We could increase the throughput by raising thresholds, but at most that would give is a factor of two, with possible reduction in the fidelity of the simulation. He recommends that we proceed with the standard thresholds, at least to start, given the uncertainty in costs vs. benefits from ignoring physics at low energies.

Richard is interested in receiving problem reports as issues on GitHub. He explained his taxonomy of such reports, listed in order of Richard-will-look-at-it priority.

  1. Bugs. Things that are obvious problems, e. g. seg faults, things that halt progress, things that are non-physical.
  2. Artifacts. Observation of behavior that "does not make sense". These could be bugs, but they also might be features.
  3. Anomalies. Reports of behavior of HDG4 that is not exactly the same as with HDG3.

Richard requires problem reports that include a recipe for reproducing the problem.

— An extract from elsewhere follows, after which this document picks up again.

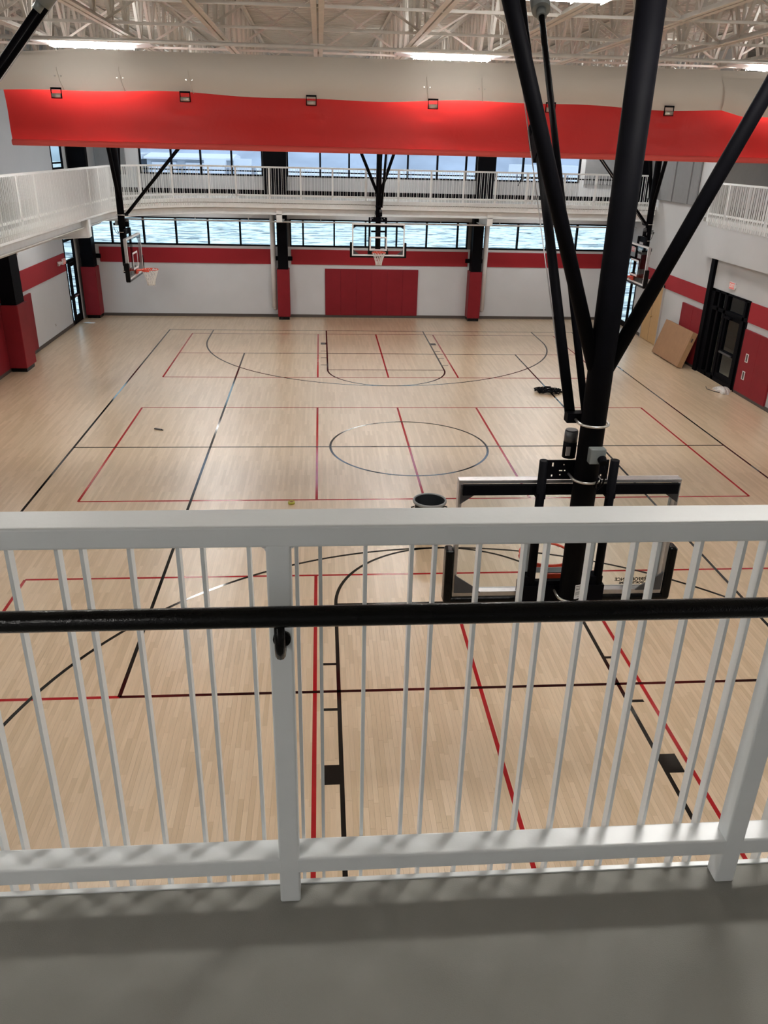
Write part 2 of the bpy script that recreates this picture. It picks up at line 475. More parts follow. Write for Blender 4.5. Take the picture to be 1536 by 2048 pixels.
bb = MB(); bb.box(XR-.02, XR, YF, DR0, 0, .11); bb.box(XR-.02, XR, DR1, 23.4, 0, .11); bb.box(XR-.02, XR, 24.95, CR0, 0, .11); struct('baseboard_right', bb, BASEB)

# ------------------------------------------------------------------ ceiling: corrugated deck
c = MB(); p = .24; n = int((YB-YF+.6)/p); v = []
ya = YF-.3
prof = []
for i in range(n+1):
    y = ya+i*p; prof += [(y, ZD), (y+.09, ZD), (y+.12, ZD+.06), (y+.21, ZD+.06)]
for (y, z) in prof: v += [(XL-.3, y, z), (14, y, z)]
fs = [(2*i, 2*i+1, 2*i+3, 2*i+2) for i in range(len(prof)-1)]
c.add(v, fs); c.box(XL-.3, 14, ya, YB+.5, ZD+.1, ZD+.2)
ceiling = struct('ceiling', c, DECKW)

# ------------------------------------------------------------------ windows of the far wall
def window(name, a, b, z0, z1, muls, gl, sub=None):
    t = thing(name, None, None, ((a+b)/2, YB+.1, z0), kind='structure')
    fr = MB(); d0, d1 = YB-.02, YB+.12
    fr.box(a, b, d0, d1, z0, z0+.055); fr.box(a, b, d0, d1, z1-.055, z1); fr.box(a, a+.05, d0, d1, z0+.055, z1-.055); fr.box(b-.05, b, d0, d1, z0+.055, z1-.055)
    fr.build('window_frame', BLACK, t)
    if sub: MB().box(a+.05, b-.05, d0+.01, d1-.01, sub-.02, sub+.02).build('window_rail', BLACK, t)
    xs = [a+.05]+[m for m in muls if a+.1 < m < b-.1]+[b-.05]
    for m in xs[1:-1]: MB().box(m-.032, m+.032, d0, d1, z0+.055, z1-.055).build('mullion', BLACK, t)
    for q0, q1 in zip(xs[:-1], xs[1:]):
        MB().box(q0, q1, YB+.05, YB+.062, z0+.05, z1-.05).build('pane', gl, t)
    return t
lm = [-9.98, -8.77, -7.55, -6.33, -5.11, -3.87, -2.69, -1.48, -.255, .966, 2.15, 3.38, 4.58, 5.79, 7.0, 8.18]
window('window_1', -10.95, -3.66, ZW0, ZW1, lm, GLASS)
window('window_2', -3.2, 3.79, ZW0, ZW1, lm, GLASS)
window('window_3', 4.33, 9.5, ZW0, ZW1, lm, GLASS)
um = [-7.52, -6.44, -5.30, -2.0, -.91, .22, 1.32, 2.45, 3.56, 5.77, 6.9]
for i, (a, b) in enumerate(UP): window('window_%d' % (4+i), a, b, ZU0, ZU1, um, GLASSU, sub=5.41)
child_box('window_backing', DARKWALL, wall_back, -3.66, -3.2, YB-.01, YB+.1, ZW0, ZW1)
child_box('window_backing', DARKWALL, wall_back, 3.79, 4.33, YB-.01, YB+.1, ZW0, ZW1)
# dark pier panels between the upper windows, and in the far right corner
bb = MB(); bb.box(-11.2, 13, YB-.02, YB, ZT, ZT+.17); struct('baseboard_upper', bb, BLACK)
for a, b in UP: trim(PANELG, a, b, YB-.025, YB, ZT+.17, ZU0-.01)
for a, b in ((-4.13, -3.27), (4.0, 4.64), (10.3, 10.75)): trim(BLACK, a, b, YB-.12, YB, ZT, ZD)
trim(BLACK, -11.2, -10.55, YB-.3, YB, ZT, ZD)

# ------------------------------------------------------------------ glazed doors
def left_door():
    t = thing('door_1', None, None, (XL, 26.8, 0), kind='structure')
    x0, x1 = XL-.05, XL+.02
    fr = MB(); a, b = DL0, DL1
    fr.box(x0, x1, a, a+.06, 0, 3.9); fr.box(x0, x1, b-.10, b, 0, 3.9); fr.box(x0, x1, a+.06, b-.1, 2.22, 2.32); fr.box(x0, x1, a+.06, b-.1, 2.95, 3.03); fr.box(x0, x1, a+.06, b-.1, 3.84, 3.9)
    fr.box(x0, x1, a+.36, a+.46, 0, 2.22)
    fr.build('door_frame', BLACK, t)
    lf = MB(); a2, b2 = a+.46, b-.1
    lf.box(x0+.01, x1-.01, a2, a2+.11, 0, 2.2); lf.box(x0+.01, x1-.01, b2-.12, b2, 0, 2.2); lf.box(x0+.01, x1-.01, a2+.11, b2-.12, 0, .28); lf.box(x0+.01, x1-.01, a2+.11, b2-.12, 2.06, 2.2); lf.box(x0+.01, x1-.01, a2+.11, b2-.12, .92, 1.04)
    leaf = lf.build('door_leaf', BLACK, t)
    MB().box(XL+.01, XL+.05, a2+.15, b2-.15, .96, 1.0).build('push_bar', ALU, leaf)
    sb = MB(); sb.box(x0+.01, x1-.01, a+.06, a+.36, 0, .14); sb.box(x0+.01, x1-.01, a+.06, a+.36, .92, 1.04); sb.build('side_rail', BLACK, t)
    for y0, y1, z0, z1 in ((a+.06, b-.1, 3.03, 3.84), (a+.06, b-.1, 2.32, 2.95), (a2+.11, b2-.12, .28, .92), (a2+.11, b2-.12, 1.04, 2.06), (a+.06, a+.36, .14, .92), (a+.06, a+.36, 1.04, 2.22)):
        MB().box(XL-.025, XL-.018, y0, y1, z0, z1).build('pane', GLASS, t)
left_door()
t = thing('window_7', None, None, (XL, 26.8, 5.35), kind='structure')
fr = MB(); fr.box(XL-.05, XL+.02, DL0, DL0+.05, 5.35, 7.6); fr.box(XL-.05, XL+.02, DL1-.05, DL1, 5.35, 7.6); fr.box(XL-.05, XL+.02, DL0, DL1, 5.35, 5.43); fr.box(XL-.05, XL+.02, DL0, DL1, 7.52, 7.6); fr.build('window_frame', BLACK, t)
MB().box(XL-.05, XL+.02, DL0+.05, DL1-.05, 5.55, 5.60).build('window_rail', BLACK, t)
MB().box(XL-.025, XL-.018, DL0+.05, DL1-.05, 5.43, 7.52).build('pane', GLASS, t)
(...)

He has provided a tool, hddm-root, that will make spectra from the raw HDDM output of HDG4 (and HDG3). Spectra produced in this way get around the problem of having identical collections of versions of the software stack. In addition, discussion on the gluex-software email list can be used to refine improve the utility of the report.

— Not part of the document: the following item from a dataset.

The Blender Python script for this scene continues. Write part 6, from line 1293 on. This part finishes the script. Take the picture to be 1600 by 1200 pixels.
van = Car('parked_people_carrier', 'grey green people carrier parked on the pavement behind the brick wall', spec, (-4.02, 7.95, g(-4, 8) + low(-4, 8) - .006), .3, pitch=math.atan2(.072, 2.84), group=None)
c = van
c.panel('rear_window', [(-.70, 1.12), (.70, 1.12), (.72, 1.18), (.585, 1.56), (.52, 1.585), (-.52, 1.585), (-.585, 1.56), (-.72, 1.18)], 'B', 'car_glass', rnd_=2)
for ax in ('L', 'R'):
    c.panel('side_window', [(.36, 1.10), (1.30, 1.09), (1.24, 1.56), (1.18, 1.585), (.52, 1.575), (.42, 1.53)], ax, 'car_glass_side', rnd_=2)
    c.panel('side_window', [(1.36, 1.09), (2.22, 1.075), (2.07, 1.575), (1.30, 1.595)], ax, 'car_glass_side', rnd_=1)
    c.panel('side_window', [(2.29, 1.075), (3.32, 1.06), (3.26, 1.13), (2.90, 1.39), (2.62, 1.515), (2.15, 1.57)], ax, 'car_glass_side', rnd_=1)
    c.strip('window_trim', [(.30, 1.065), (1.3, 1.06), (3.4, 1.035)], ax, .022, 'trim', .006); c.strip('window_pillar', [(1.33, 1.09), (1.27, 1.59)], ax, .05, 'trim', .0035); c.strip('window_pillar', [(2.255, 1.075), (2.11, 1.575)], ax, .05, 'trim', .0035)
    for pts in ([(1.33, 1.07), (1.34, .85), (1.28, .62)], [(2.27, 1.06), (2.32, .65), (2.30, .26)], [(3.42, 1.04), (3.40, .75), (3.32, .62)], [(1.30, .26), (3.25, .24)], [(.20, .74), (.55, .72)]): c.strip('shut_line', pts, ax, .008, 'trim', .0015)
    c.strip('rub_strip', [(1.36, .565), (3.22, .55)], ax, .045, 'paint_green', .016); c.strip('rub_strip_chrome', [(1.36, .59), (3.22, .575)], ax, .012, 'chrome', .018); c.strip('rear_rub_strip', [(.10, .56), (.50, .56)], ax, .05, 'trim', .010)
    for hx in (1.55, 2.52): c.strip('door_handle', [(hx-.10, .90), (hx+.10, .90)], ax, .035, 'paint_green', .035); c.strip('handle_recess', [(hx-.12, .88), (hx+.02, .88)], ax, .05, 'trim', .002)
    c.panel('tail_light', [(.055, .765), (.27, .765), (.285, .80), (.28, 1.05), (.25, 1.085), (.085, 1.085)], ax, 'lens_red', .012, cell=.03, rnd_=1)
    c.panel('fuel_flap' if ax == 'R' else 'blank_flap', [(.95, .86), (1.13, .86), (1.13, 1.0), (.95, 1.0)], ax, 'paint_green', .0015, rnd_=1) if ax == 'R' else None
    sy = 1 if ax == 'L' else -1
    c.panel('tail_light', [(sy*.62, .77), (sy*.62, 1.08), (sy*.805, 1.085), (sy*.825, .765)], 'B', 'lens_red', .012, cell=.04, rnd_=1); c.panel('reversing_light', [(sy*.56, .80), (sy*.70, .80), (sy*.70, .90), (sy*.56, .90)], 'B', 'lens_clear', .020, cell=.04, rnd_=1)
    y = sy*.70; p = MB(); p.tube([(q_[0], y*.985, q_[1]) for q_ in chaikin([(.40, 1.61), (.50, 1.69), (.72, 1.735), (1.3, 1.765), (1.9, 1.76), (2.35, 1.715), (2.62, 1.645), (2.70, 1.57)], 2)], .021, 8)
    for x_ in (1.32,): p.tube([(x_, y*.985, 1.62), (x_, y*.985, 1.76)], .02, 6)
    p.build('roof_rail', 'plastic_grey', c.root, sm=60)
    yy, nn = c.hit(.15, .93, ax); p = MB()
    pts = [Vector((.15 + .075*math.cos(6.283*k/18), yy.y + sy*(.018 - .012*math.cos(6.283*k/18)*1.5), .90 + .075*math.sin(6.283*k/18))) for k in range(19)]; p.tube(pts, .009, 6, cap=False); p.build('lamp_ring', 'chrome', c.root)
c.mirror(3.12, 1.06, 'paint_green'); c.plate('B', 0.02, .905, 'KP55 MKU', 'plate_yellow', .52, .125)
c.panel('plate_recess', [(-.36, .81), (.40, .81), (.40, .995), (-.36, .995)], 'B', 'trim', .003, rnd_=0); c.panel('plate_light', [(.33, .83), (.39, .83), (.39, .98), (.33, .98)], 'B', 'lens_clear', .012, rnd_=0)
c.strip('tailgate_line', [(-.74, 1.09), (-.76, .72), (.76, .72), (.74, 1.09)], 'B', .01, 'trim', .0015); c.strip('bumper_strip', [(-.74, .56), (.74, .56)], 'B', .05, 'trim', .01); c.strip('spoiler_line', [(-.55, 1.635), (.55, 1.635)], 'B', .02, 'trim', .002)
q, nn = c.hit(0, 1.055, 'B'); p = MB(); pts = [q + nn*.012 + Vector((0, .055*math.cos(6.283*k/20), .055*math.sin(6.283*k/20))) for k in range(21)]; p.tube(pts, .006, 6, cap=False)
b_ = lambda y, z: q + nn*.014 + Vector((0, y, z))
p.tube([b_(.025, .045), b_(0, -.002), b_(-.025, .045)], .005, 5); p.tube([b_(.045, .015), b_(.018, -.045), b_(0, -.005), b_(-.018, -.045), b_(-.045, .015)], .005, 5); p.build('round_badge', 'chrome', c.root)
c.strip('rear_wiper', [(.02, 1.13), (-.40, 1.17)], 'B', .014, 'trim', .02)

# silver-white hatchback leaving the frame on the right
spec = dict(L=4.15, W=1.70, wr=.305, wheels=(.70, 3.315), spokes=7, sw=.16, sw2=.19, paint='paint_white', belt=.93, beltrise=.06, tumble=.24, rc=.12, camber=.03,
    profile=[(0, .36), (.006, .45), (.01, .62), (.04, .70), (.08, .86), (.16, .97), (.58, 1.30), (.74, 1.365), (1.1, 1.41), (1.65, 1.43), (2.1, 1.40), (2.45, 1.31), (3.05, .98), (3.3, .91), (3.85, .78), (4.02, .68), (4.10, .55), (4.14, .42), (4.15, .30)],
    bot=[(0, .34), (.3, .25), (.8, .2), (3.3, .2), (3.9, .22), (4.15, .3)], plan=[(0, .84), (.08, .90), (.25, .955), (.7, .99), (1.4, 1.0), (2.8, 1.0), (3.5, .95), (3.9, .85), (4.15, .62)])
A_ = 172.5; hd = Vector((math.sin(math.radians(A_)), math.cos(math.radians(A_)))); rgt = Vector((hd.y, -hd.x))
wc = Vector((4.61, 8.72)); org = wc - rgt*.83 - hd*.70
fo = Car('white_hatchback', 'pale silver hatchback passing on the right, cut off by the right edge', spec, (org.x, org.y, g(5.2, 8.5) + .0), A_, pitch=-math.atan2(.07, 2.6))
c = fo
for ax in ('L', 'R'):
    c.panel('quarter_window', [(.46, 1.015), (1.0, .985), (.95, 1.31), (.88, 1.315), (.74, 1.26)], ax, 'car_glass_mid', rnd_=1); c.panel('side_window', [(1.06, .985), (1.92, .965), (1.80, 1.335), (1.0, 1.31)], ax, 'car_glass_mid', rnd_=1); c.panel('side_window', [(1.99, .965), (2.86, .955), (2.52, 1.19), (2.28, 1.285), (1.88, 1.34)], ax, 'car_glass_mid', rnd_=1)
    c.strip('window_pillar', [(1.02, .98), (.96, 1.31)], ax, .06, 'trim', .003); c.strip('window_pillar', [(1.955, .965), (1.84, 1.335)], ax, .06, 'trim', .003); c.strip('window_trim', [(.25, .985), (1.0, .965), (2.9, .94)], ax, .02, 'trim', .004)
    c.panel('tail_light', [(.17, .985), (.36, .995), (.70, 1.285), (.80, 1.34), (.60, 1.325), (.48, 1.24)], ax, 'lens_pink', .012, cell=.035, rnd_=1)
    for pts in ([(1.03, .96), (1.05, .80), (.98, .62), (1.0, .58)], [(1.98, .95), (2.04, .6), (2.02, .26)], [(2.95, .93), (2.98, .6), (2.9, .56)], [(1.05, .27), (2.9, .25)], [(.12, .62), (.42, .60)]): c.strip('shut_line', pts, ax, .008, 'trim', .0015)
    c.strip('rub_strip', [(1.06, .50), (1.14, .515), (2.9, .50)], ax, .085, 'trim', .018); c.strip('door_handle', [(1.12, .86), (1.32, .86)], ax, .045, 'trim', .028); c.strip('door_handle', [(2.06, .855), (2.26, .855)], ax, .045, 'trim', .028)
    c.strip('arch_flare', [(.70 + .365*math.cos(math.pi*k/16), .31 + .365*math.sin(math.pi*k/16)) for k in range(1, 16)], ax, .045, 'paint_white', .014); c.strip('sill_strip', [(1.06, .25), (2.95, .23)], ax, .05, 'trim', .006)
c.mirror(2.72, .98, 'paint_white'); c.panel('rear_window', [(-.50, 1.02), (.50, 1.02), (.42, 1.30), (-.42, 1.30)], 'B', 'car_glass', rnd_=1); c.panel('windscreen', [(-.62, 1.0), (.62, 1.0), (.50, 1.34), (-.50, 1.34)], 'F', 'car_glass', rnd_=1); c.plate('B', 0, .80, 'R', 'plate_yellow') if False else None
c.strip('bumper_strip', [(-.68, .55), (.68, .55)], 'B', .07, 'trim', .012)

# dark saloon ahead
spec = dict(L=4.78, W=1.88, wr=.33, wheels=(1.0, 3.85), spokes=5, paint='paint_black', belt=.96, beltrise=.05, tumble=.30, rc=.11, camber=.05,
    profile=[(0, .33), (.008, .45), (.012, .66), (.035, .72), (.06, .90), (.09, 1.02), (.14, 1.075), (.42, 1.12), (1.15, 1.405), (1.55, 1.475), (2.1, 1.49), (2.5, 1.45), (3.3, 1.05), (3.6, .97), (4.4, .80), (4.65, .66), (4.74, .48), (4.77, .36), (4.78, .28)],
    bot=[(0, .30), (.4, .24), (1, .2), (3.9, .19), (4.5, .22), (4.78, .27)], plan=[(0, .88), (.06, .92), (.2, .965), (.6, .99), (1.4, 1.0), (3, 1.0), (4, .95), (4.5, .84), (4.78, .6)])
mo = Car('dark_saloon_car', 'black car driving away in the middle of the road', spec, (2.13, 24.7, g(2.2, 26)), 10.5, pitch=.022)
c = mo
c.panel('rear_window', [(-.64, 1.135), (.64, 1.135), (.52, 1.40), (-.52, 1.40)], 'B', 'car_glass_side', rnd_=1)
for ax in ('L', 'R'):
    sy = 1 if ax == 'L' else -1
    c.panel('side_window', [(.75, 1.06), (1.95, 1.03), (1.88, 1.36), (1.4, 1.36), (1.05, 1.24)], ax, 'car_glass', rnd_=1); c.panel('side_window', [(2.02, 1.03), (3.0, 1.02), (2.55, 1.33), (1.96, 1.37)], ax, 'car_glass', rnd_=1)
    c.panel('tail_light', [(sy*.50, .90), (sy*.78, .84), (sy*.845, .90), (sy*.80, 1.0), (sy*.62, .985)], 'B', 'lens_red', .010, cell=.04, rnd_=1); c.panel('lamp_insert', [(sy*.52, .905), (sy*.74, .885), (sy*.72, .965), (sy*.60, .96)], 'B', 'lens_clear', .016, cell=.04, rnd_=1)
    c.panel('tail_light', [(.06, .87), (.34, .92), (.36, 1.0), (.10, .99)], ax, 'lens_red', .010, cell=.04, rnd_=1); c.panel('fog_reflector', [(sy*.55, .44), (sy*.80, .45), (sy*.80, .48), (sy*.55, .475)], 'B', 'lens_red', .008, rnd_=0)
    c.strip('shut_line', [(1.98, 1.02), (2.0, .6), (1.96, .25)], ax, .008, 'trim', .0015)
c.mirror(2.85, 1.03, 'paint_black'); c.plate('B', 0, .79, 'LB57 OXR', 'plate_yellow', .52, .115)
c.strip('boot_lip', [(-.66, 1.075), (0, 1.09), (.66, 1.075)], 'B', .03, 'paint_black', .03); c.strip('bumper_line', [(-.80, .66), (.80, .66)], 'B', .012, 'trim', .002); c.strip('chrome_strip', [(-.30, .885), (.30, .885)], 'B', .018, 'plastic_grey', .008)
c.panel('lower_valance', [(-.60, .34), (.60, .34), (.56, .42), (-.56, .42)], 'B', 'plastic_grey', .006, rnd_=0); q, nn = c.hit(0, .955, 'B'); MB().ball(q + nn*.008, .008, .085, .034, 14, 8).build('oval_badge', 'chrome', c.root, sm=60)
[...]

The DIRC simulation will include optical photons. Work here is not done but is not the top priority at this time.

For details, see the recording. Richard's presentation starts at the 36:00 mark.

Launches

Paul gave the report. Since the last meeting Alex Austregesilo announced completion of Monitoring Launch, 2016-10, ver03 and Analysis Launch, 2016-02, ver05. The analysis launch took a long time due to a small number of events in multi-photon channels that took forever to analyze. In these channels the cut on the number of neutral particles had to be tightened from 20 to 14.

Calibration Efficiency

Beni has noticed that for the Fall 2016 data, more events are needed to get good timing calibrations for the TOF. We discussed several possible reasons for this but did not come to a conclusion about the cause.